Budget 24-25- 10 Important Direct Tax Changes

  1. New Tax Regime Slabs have been Revised again.

    There’s a revision in the Income Tax slabs under the new tax regime. And the rebate u/s 87A, has been reduced to Rs 20000. Thus those with upto Rs 7 lakh of Income will not have to pay any taxes. (Past Revision: Old or New Income Tax Rates Slabs (FY 2024-25)–what to choose?)

  2. Standard Deduction

    Those who file Taxes under the New Tax Regime can now claim a Standard deduction of Rs 75000, instead of Rs 50000 earlier.
    (Related Article: What Income Categories are Eligible for Standard Deduction In Income Tax?)

  3. New pension Scheme

    The allowable deduction u/s 80CCD (2) for employer contributions towards NPS, has been increased from 10% to 14% of an employee’s salary for the previous year, provided the employee opts for the new tax regime for assessment.
    Also, NPS vatsalya has been introduced for Minors. (Details Awaited). (Discover More: SWP in NPS – Systematic Lump Sum Withdrawal in New pension Scheme)

  4. Securities Transaction Tax

    STT on F&O Trading has been revised on the sale of an option in securities from 0.0625 percent to 0.1 percent of the option premium, and on the sale of a futures in securities from 0.0125 percent to 0.02 percent of the price at which such “futures” are traded.

  5. Capital Gains

    This is where the major changes have been announced. They have termed it as Rationalization and Simplification of taxation of Capital Gains.
    It is proposed to have only two holding periods to calculate long-term and short-term capital gain, which are 12 months and 24 months. 
    For all Listed Securities the holding period shall be 12 months and for other assets 24 months. 
    The holding period for bonds, debentures, and gold will reduce from 36 months to 24 months. For unlisted shares and immovable property, it shall remain at 24 months.

  6. Capital gains on Listed Equity and Equity MFs

    Short-term Capital gain tax has been revised to 20% from 15% earlier.
    Long-term capital gains taxes will now be 12.5% instead of 10% currently.
    Also, the basic exemption limit on LTCG Equity has been revised from Rs 1 lakh to Rs 1.25 lakh.

  7. No Indexation on Real Estate

    With the changes announced in holding periods and tax rates, the indexation benefit for property transactions has also been eliminated. This means you no longer can Index the cost of property with CII numbers, to calculate the capital gains tax at the time of sale.
    Now, you will have to pay a flat 12.5% long-term capital gains tax for holding periods exceeding 24 months, while short-term gains will continue to be taxed as regular income. (Also Read: Why Simple is Better: Understanding Complexity Bias)

  8. Physical gold

    The Holding period definition applies to Physical gold also.
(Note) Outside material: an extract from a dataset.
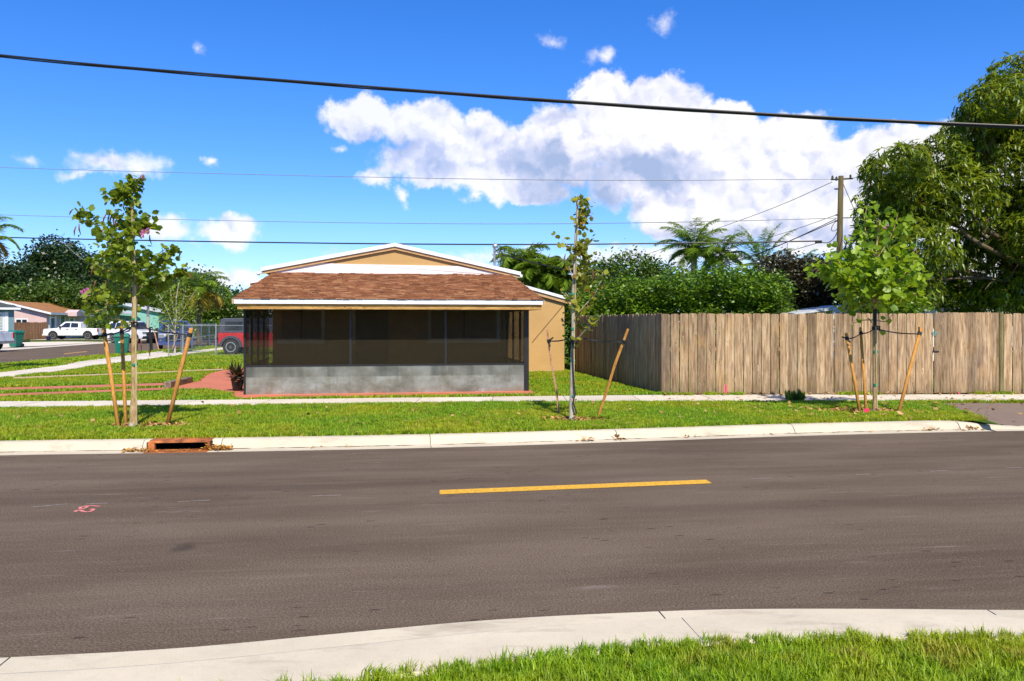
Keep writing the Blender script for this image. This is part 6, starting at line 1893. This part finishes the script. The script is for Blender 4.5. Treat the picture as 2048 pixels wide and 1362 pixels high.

And with this, the STCG tax (holding period < 24 months) in Physical gold, will be as per the slab rate, but the LTCG (>24 months) will now be 12.50% without Indexation, which earlier was 20% after indexation (for holding 36 months) (Read More: How good is gold as an investment?)

  9. Debt Mutual funds

    The Indexation benefit is completely done away with on all the applicable Assets. In Debt funds, it was already removed last year, but for the schemes purchased before 01.04023, it was applicable till yesterday. In the new rule, even if debt mutual funds were bought before 01.04.23, will also not be able to claim the indexation and have to pay taxes @ 12.5% if held for more than 24 months. And for the schemes bought after 01.04.23, their gain will anyway be added to the Income and taxed as per slab rates.

  10. Gold funds/ETFs/International Funds

    On the debt Mutual funds purchased after 01.04.2023, the Indexation benefit was already removed in Budget 2023, but there was confusion in the definition of “Specified Mutual funds”, as it what other schemes may come under this new taxation.

    It was interpreted that the Indexation benefit has been removed from all “Non-Indian Equity funds” including Gold funds, ETFs, FOFs, and, even International funds. In this Budget 2024, it has been clarified that 
    a) Mutual Fund by whatever name called, which invests more than sixty-five percent of its total proceeds in debt and money market instruments; or 
    (b) a fund that invests sixty-five percent or more of its total proceeds in units of a fund referred to in sub-clause (a)
    will only be considered as a Specified Mutual fund, and cannot claim Indexation benefits.

    This means Gold funds and international Equity funds are no longer part of the old assumption.

    However, at this point, it is important to note that Indexation has been completely abolished, on all the asset classes. Thus those schemes that were earlier used to be indexed for long-term gain calculation, need to pay 12.5% tax if Long-term i.e. holding period greater than 24 months, and for lesser holding the gain will be added to the Income. (Explore more: How many Investment Products should you have in your Portfolio?)

Conclusion:

This is very clear that with simplicity and rationalization, government means no deductions, no rebates, maybe with low tax rates. Doing away with Indexation and reducing the capital gain tax rate is one of those steps.

This budget may have disappointed many investors, especially the real estate holders who were planning to sell their property in the near term, and also those who were holding their debt funds (bought before 01.04.2023), with an understanding that they will continue getting Indexation benefits for all the periods…and we can discuss, debate on many things…but the reality is what has been announced. And the way FM has announced, with a focus on a new tax regime, and now capital gain taxes…you will find many other BIG changes in the next budget.

So accept the fact and sit with your financial planner, to understand the impact on your financials, and how to move forward.